### Task to carry out
Exactly the lines from the opening of the records through the line containing "from mathutils import Vector, Matrix" should be copied, with both included.

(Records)
--- START ---

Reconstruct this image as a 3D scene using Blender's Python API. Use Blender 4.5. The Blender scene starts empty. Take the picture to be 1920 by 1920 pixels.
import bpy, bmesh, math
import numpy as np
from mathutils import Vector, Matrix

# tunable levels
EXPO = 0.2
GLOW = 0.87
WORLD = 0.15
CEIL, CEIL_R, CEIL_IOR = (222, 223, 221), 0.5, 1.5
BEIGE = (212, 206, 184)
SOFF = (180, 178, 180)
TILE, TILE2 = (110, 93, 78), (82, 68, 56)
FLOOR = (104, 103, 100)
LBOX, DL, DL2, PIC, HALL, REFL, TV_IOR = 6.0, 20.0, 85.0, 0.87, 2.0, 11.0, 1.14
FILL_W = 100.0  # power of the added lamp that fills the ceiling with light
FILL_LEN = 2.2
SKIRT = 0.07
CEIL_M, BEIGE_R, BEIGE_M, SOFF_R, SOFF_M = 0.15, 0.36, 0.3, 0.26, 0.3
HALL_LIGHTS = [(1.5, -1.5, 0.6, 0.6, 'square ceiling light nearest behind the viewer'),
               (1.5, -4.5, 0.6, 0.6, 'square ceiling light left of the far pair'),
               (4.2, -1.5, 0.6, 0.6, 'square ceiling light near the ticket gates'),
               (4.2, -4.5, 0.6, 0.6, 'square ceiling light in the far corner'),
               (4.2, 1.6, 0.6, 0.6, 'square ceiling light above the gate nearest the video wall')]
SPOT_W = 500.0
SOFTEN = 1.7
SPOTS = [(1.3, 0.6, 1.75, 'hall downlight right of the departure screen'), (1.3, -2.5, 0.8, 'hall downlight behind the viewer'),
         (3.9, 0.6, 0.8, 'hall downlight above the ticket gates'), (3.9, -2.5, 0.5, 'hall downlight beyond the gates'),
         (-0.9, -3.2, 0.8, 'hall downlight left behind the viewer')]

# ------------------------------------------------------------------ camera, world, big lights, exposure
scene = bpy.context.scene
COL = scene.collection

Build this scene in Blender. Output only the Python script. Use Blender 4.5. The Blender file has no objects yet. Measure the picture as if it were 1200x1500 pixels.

--- END ---

### Solution for this exercise
Reconstruct this image as a 3D scene using Blender's Python API. Use Blender 4.5. The Blender scene starts empty. Take the picture to be 1920 by 1920 pixels.
import bpy, bmesh, math
import numpy as np
from mathutils import Vector, Matrix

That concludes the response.